SHORT PROBLEM
Within the material below, find each line bearing the word "part" and present it.

RECORDED DATA
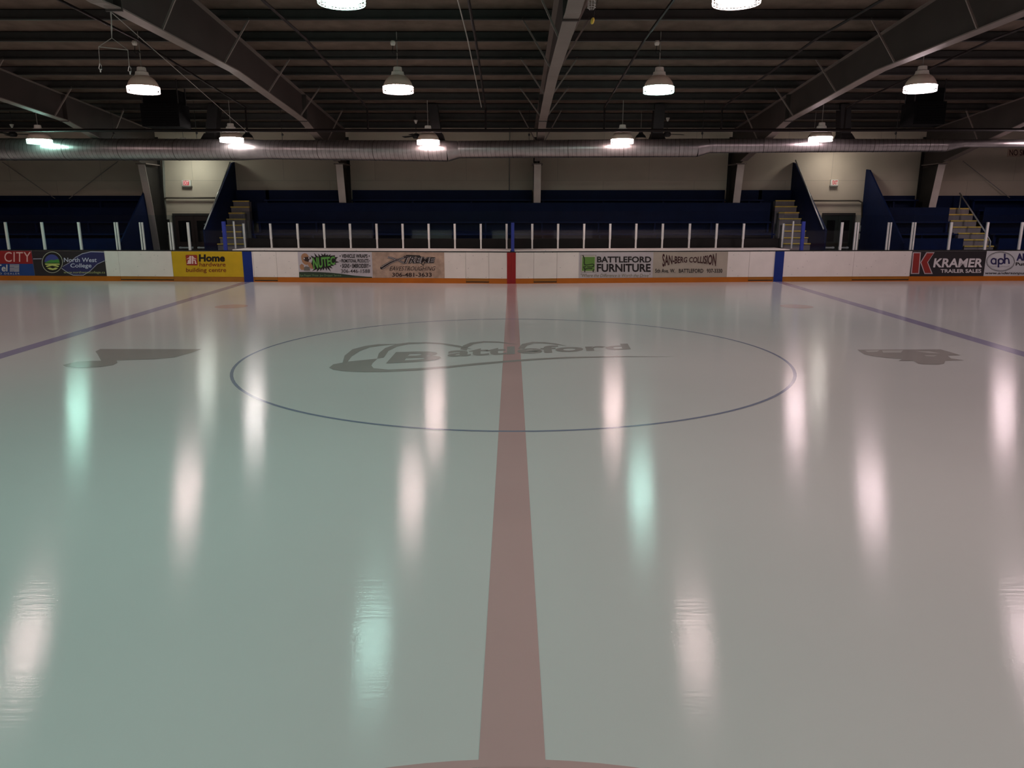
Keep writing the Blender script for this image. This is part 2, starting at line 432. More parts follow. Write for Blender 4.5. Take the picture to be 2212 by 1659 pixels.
# ------------------------------------------------------------------ dasher boards
BH, KICK = 1.075, 0.178
class Seg:
    def __init__(s, a, b):
        s.a, s.b = a, b; s.u = (b - a).normalized(); s.n = Vector((s.u.y, -s.u.x, 0)); s.L = (b - a).length
        if s.n.y > 0: s.n = -s.n
        s.p0, s.p1 = project(a + Vector((0, 0, 0.5)))[0], project(b + Vector((0, 0, 0.5)))[0]
    def hit(s, px, py, off=0.0):
        d = ray(px, py); a = s.a + s.n * off
        return CAM + d * ((a - CAM).dot(s.n) / d.dot(s.n))
    def at_u(s, px):                                # along the board, from the pixel column at mid height
        p = s.a + Vector((0, 0, 0.5)); d = ray(px, 575); t = (p - CAM).dot(s.n) / d.dot(s.n)
        return (CAM + d * t - s.a).dot(s.u)
    def pt(s, u, z, off=0.0): return s.a + s.u * u + s.n * off + Vector((0, 0, z))
SEG = [Seg(BV[k], BV[k + 1]) for k in range(4)]
def seg_of(px):
    for s in SEG:
        if px <= s.p1: return s
    return SEG[-1]
def on_board(off):
    return lambda px, py: seg_of(px).hit(px, py, off)
def strip(mb, a, b, z0, z1, off, th, mi=0):
    """box along the boards between two pixel columns; front face off in front of the board line"""
    for k, s in enumerate(SEG):
        u0 = max(0, s.at_u(a)) if a > s.p0 else 0
        u1 = min(s.L, s.at_u(b)) if b < s.p1 else s.L
        if b <= s.p0 or a >= s.p1 or u1 <= u0: continue
        P = lambda u, z, o: s.pt(u, z, o)
        mb.hexa([P(u0, z0, off), P(u1, z0, off), P(u1, z0, off - th), P(u0, z0, off - th), P(u0, z1, off), P(u1, z1, off), P(u1, z1, off - th), P(u0, z1, off - th)], mi)
def board(a, b, label, cat, name='dasher_board', kick=ORANGE, stripe=None, gate=False, grp='dasher boards along the far side'):
    s = seg_of((a + b) / 2); base = s.pt(s.at_u((a + b) / 2), 0)
    t = thing(name, label, cat, base, grp)
    g = 0.012
    mb = MB(); strip(mb, a + 0.25, b - 0.25, KICK, BH, 0, 0.10); part('panel', mb, WHITE, t)
    if gate:
        mb = MB(); strip(mb, a + 0.25, b - 0.25, 0.07, KICK - 0.004, 0.003, 0.10); part('kick_plate', mb, kick, t)
        mb = MB(); strip(mb, a + 0.25, b - 0.25, 0.0, 0.036, 0.004, 0.10); part('threshold', mb, ORANGE, t)
        mb = MB(); strip(mb, a, b, 0.036, 0.07, 0.001, 0.06); part('bottom_gap', mb, BLACK, t)
    else:
        mb = MB(); strip(mb, a + 0.1, b - 0.1, 0, KICK - 0.004, 0.006, 0.11); part('kick_plate', mb, kick, t)
    mb = MB(); strip(mb, a, b, BH, BH + 0.035, 0.004, 0.13); part('cap_rail', mb, BLACK, t)
    if stripe:
        mb = MB(); strip(mb, stripe[0], stripe[1], 0.0, BH - 0.002, 0.012, 0.008)
        part('blue_stripe' if stripe[2] is BLUE else 'red_stripe', mb, stripe[2], t, label=('blue' if stripe[2] is BLUE else 'red') + ' stripe from cap to ice')
    return t
XL = SEG[0].p0 + 2; XR = SEG[-1].p1 - 2
board(XL, 258, 'far board section at left carrying the red-blue and the dark adverts', 'rink board')
board(258, 373, 'plain white double gate left of the yellow advert', 'rink gate', 'rink_gate', TAN, gate=True, grp='gates in the far boards')
board(373, 548, 'far board section behind the yellow advert with the left blue stripe', 'rink board', kick=TAN, stripe=(525.5, 545.5, BLUE))
board(548, 598, 'white gate just right of the left blue stripe', 'rink gate', 'rink_gate', TAN, gate=True, grp='gates in the far boards')
board(598, 1006, 'long far board section carrying the green-burst and the tan adverts', 'rink board')
board(1006, 1056, 'white gate just left of the red stripe', 'rink gate', 'rink_gate', TAN, gate=True, grp='gates in the far boards')
board(1056, 1153, 'far board section with the red centre stripe', 'rink board', stripe=(1095.2, 1114, RED))
board(1153, 1203, 'white gate just right of the red stripe', 'rink gate', 'rink_gate', TAN, gate=True, grp='gates in the far boards')
board(1203, 1618, 'long far board section carrying the green-chair and the grey adverts', 'rink board')
board(1618, 1671, 'white gate just left of the right blue stripe', 'rink gate', 'rink_gate', TAN, gate=True, grp='gates in the far boards')
board(1671, 1843, 'white far board section with the right blue stripe', 'rink board', stripe=(1672.5, 1692, BLUE), kick=TAN)
board(1843, 1966, 'plain white double gate left of the black advert', 'rink gate', 'rink_gate', TAN, gate=True, grp='gates in the far boards')
board(1966, XR, 'far board section at right carrying the black and the oval-logo adverts', 'rink board')

# ------------------------------------------------------------------ adverts on the boards
def advert(a, b, m, label):
    s = seg_of((a + b) / 2)
    t = thing('advertising_banner', label, 'advert', s.pt(s.at_u((a + b) / 2), KICK, 0.01), 'adverts on the far boards')
    mb = MB(); strip(mb, a, b, KICK, BH - 0.006, 0.008, 0.006); part('panel', mb, m, t)
    return t
L1, L2, L3, L4 = on_board(0.011), on_board(0.014), on_board(0.017), on_board(0.020)
def im(name, rgb, rough=0.45, var=0.03): return mat(name, rgb, rough, var=var)
INK = im('ink_black', (22, 14, 14)); PAPER = im('ink_white', (214, 208, 208)); 
# red and blue advert at the left edge
t = advert(XL + 20, 72.5, im('ad_blue', (34, 66, 130)), 'red and blue advert at the left edge of the boards')
mb = MB(); strip(mb, XL + 20, 72.5, 0.605, BH - 0.008, 0.010, 0.002); part('red_band', mb, im('ad_red', (152, 34, 36)), t)
PINK = im('ink_pink', (240, 188, 184))
lettering(t, 'D CITY', rect(-18, 544.2, 66.5, 565.8), L2, PINK, space=1.05)
lettering(t, 'Tel', rect(-9, 571.5, 16, 586.5), L2, PAPER, bold=0.02)
outline(t, 'bar_logo', [q for k in range(7) for q in ([(21, 571.2 + 2.35 * k), (31, 570.9 + 2.35 * k), (31, 572.0 + 2.35 * k), (21, 572.4 + 2.35 * k)], [(31, 571.6 + 2.35 * k), (41.5, 571.3 + 2.35 * k), (41.5, 572.6 + 2.35 * k), (31, 572.8 + 2.35 * k)])], L2, PAPER)
lettering(t, 'D DEALER', rect(-1, 589.2, 42.5, 592.9), L2, PAPER, space=1.35)
# dark advert with a round landscape logo
t = advert(73, 228.5, im('ad_charcoal', (46, 38, 42)), 'dark advert with a round hill logo and pale lettering')
outline(t, 'violet_field', [[(134, 578), (150, 568), (163, 556), (178, 548), (196, 544), (224.5, 545), (226.5, 562), (210, 571), (194, 586), (182, 594), (160, 594), (148, 590)]], L1, im('ad_violet', (52, 48, 94)))
outline(t, 'swoosh_line', stroke([(71.5, 559.3), (90, 559)], 1.6) + stroke([(135, 576), (150, 567.5), (163, 556), (178, 548), (196, 543.8), (224.5, 544.4)], [1, 1.2, 1.4, 1.6, 1.7, 2]) + stroke([(133, 579.5), (148, 590), (158, 594.4), (180, 594.4), (194, 586), (210, 570.5), (226, 563.3)], 1.3), L2, im('ink_lilac', (176, 170, 190)))
g = outline(t, 'logo_disc', [ell(113, 566.6, 22.6, 23.2)], L2, im('ink_cream', (186, 180, 160)))
outline(g, 'logo_ground', [ell(113, 566.6, 21.2, 21.8)], L3, im('ink_umber', (34, 28, 28)))
outline(g, 'logo_sky', [ell(112, 566, 16, 16.5, 20, 0, 180)], L4, im('ink_indigo', (72, 74, 140)))
outline(g, 'logo_hill', [[(96, 568), (104, 563.5), (111, 561), (116, 562.3), (122, 560.5), (127, 560), (129, 568)]], on_board(0.023), im('ink_green', (78, 140, 66)))
outline(g, 'logo_field', [[(97, 569.3), (128.6, 569.3), (129, 572), (98, 572)], [(99, 574.5), (107, 571.8), (119, 571.8), (127.5, 574.5), (126, 577), (113, 574), (101, 577)], [(101.5, 579.3), (108, 577.8), (114, 580), (120, 577.8), (125.5, 579), (121, 582.3), (114, 583.6), (107, 582.3)]], on_board(0.023), im('ink_straw', (206, 204, 116)))
LAV = im('ink_lavender', (206, 202, 222))
lettering(t, 'North West', rect(138, 556.8, 208.8, 566.2), L3, LAV, bold=0.012)
lettering(t, 'College', rect(152, 569, 197.5, 580.6), L3, LAV, bold=0.012)
lettering(t, 'www.northwestcollege.ca', rect(137.5, 585.6, 227, 592.2), L3, im('ink_lime', (178, 178, 120)))
# yellow advert
t = advert(373.3, 525.2, im('ad_yellow', (206, 168, 22), var=0.06), 'yellow advert with a red square logo beside the left blue stripe')
g = outline(t, 'logo_square', [[(402, 550.6), (424, 550.6), (425.8, 552), (427.2, 571.5), (425.8, 573.2), (404.5, 573.2), (402.8, 571.5), (400.8, 552)]], L2, im('ink_brick', (158, 50, 36)))
outline(g, 'logo_letters', [[(402.5, 559.6), (409, 555.8), (409, 552.8), (413, 552.8), (413, 570), (410.5, 570), (404, 570), (404, 568), (405.5, 568), (405.5, 563.5), (407.5, 561), (409, 561), (409, 558.5), (403, 560)],
                            [(424.5, 559.6), (418, 555.8), (417, 552.8), (414, 552.8), (414.6, 570), (417.6, 570), (417.6, 563), (420, 562.6), (420.6, 564), (421, 570), (424.8, 570), (424.6, 568), (423.6, 568), (423.2, 563.5), (421, 560.6), (417.6, 561.2), (417.5, 558.5), (424, 560.2)]], L3, im('ink_rose', (238, 206, 200)))
lettering(t, 'Home', rect(429.5, 549.4, 486, 565.4), L2, INK, bold=0.045)
OX = im('ink_oxblood', (122, 40, 22))
lettering(t, 'hardware', rect(431, 566.6, 487.3, 575.8), L2, OX, bold=0.008)
lettering(t, 'building centre', rect(401.8, 578.6, 488.6, 590.4), L2, OX, bold=0.008)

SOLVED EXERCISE
Keep writing the Blender script for this image. This is part 2, starting at line 432. More parts follow. Write for Blender 4.5. Take the picture to be 2212 by 1659 pixels.
    mb = MB(); strip(mb, a + 0.25, b - 0.25, KICK, BH, 0, 0.10); part('panel', mb, WHITE, t)
        mb = MB(); strip(mb, a + 0.25, b - 0.25, 0.07, KICK - 0.004, 0.003, 0.10); part('kick_plate', mb, kick, t)
        mb = MB(); strip(mb, a + 0.25, b - 0.25, 0.0, 0.036, 0.004, 0.10); part('threshold', mb, ORANGE, t)
        mb = MB(); strip(mb, a, b, 0.036, 0.07, 0.001, 0.06); part('bottom_gap', mb, BLACK, t)
        mb = MB(); strip(mb, a + 0.1, b - 0.1, 0, KICK - 0.004, 0.006, 0.11); part('kick_plate', mb, kick, t)
    mb = MB(); strip(mb, a, b, BH, BH + 0.035, 0.004, 0.13); part('cap_rail', mb, BLACK, t)
        part('blue_stripe' if stripe[2] is BLUE else 'red_stripe', mb, stripe[2], t, label=('blue' if stripe[2] is BLUE else 'red') + ' stripe from cap to ice')
    mb = MB(); strip(mb, a, b, KICK, BH - 0.006, 0.008, 0.006); part('panel', mb, m, t)
mb = MB(); strip(mb, XL + 20, 72.5, 0.605, BH - 0.008, 0.010, 0.002); part('red_band', mb, im('ad_red', (152, 34, 36)), t)